His actions show lack of respect
Dear Annie: I have been married more than 30 years. I’ve worked hard to keep myself attractive for my husband, but he has told me repeatedly I am not what he wants sexually, even though he expects me to be available to him at all times.
There have been a couple of infidelities. At a time when I needed to rebuild my trust, I discovered quite a bit of porn on our computer and visits to Web sites where you can meet others for sex. I told my husband this undermined my attempts to trust him and he agreed to stop. After several months of not finding anything, I quit checking until last week when I discovered he’s again viewing online porn and bringing up profiles of women in our area who are advertising sex.
This sickens me. I feel betrayed. I may be a bit of a prude by today’s standards, but I do enjoy sex. I also know men like to look at porn and view it differently than women. But I also wonder if that is why my husband is dissatisfied with me. I don’t live up to his sexual expectations. He once asked me to sit naked in a chair so he could stare at me.

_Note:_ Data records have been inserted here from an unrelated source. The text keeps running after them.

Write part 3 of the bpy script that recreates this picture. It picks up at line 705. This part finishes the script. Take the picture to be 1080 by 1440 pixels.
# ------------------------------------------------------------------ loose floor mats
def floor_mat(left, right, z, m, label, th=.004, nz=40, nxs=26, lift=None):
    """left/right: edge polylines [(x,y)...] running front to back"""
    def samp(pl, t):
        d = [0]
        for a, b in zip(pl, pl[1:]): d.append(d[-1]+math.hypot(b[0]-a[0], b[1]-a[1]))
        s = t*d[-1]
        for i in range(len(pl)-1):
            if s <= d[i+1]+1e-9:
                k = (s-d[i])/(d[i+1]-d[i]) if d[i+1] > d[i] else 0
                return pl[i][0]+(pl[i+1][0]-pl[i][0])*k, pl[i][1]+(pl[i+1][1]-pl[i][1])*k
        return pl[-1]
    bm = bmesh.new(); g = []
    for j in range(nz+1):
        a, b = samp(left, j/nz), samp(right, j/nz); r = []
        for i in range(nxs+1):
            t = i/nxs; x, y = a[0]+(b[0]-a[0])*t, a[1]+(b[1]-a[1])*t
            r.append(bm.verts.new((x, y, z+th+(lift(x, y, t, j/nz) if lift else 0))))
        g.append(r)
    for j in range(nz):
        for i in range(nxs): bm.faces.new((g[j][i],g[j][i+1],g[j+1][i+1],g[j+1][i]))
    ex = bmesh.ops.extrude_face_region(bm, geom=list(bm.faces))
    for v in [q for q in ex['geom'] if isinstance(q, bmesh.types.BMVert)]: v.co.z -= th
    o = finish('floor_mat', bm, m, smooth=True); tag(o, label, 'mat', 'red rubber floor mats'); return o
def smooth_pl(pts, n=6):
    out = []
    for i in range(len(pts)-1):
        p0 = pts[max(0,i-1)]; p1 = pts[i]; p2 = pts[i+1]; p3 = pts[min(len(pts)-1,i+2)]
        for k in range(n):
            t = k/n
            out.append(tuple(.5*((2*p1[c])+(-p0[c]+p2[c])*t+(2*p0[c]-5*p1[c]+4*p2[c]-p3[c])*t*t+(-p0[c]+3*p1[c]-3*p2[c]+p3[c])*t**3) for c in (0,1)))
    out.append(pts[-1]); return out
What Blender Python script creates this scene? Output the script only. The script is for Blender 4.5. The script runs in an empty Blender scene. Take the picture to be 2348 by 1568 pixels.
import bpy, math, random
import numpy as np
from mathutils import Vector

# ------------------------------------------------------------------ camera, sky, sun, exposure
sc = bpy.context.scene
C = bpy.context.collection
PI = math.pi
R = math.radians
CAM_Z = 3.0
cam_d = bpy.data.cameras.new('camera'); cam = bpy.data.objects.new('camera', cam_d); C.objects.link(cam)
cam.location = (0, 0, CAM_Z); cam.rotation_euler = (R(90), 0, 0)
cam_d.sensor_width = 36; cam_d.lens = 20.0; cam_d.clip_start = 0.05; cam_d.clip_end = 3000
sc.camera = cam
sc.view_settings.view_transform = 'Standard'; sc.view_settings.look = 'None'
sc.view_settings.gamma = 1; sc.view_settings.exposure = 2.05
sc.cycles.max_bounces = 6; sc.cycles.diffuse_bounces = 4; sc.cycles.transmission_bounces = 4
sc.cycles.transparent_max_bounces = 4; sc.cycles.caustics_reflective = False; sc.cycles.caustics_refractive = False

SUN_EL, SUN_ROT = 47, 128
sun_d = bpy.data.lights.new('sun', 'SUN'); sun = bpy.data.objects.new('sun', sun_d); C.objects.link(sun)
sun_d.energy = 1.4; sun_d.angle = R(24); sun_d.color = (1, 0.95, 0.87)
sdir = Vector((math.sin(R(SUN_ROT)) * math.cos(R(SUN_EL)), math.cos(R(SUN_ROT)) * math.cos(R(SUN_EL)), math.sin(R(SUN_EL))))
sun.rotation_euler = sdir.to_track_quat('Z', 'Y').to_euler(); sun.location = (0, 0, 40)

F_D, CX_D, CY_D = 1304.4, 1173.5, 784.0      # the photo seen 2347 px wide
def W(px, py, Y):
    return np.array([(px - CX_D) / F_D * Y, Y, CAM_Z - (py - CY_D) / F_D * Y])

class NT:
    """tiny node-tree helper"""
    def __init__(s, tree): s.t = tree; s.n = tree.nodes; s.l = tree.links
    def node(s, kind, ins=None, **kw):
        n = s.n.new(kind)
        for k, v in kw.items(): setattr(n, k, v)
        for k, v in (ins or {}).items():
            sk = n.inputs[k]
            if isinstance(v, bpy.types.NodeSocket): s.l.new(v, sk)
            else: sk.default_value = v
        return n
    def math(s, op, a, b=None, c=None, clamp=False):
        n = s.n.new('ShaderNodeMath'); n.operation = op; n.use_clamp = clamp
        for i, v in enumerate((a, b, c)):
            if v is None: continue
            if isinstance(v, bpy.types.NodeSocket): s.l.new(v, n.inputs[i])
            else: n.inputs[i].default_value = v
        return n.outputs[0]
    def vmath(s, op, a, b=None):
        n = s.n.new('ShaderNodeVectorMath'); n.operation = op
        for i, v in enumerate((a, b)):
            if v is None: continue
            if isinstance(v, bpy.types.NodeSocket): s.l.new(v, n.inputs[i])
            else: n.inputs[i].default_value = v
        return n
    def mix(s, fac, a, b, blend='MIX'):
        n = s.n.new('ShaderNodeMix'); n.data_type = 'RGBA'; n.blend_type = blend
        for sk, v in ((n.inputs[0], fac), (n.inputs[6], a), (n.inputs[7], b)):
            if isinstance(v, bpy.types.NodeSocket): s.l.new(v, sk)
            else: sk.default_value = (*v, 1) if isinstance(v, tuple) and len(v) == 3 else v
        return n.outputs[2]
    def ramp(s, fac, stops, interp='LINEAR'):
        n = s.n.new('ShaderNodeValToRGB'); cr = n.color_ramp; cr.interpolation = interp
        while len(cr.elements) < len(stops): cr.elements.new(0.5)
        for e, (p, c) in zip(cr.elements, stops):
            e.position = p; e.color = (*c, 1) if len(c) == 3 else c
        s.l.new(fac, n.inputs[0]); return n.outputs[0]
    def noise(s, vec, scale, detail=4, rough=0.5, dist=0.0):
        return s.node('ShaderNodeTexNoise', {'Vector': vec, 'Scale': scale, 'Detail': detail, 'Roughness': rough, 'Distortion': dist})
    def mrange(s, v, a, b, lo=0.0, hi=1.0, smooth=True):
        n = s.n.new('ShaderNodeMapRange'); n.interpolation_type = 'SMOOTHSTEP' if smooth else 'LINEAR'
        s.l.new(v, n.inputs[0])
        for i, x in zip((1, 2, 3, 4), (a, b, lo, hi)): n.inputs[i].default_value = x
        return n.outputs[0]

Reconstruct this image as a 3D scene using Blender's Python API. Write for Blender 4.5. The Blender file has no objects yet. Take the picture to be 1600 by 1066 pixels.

It made me feel as if I were being displayed on one of his porn sites. This bothers me and also feels wrong spiritually. Am I being too rigid? – No Name or State
Dear No Name: What two consenting adults do in the privacy of their own home is entirely up to them. The real problem is that your husband doesn’t respect you. Please ask him to come with you for counseling. A counselor will help you consider the benefits of being more sexually adventurous and will work with your husband on recognizing that his demeaning attitude undermines every aspect of your relationship. As always, if he won’t go, go without him.
Dear Annie: Several years ago, I took out a huge loan to pay for my daughter’s college tuition. She is now working full time and making a good salary.
The problem is, due to some financial setbacks, I could really use her help to pay back the loan. Would I be wrong to ask her? She has never offered to help, and we are not the best of friends. – Stuck in Debt
Dear Stuck: It can’t hurt to ask, as long as you can accept “no” for an answer. We realize this doesn’t seem fair, but paying for a child’s college tuition is generally a parent’s choice and you didn’t stipulate any repayment. The fact that you don’t have a good relationship with your daughter makes it more difficult for her to want to bail you out now, especially if those “financial setbacks” are of your own making. But we hope she will come through.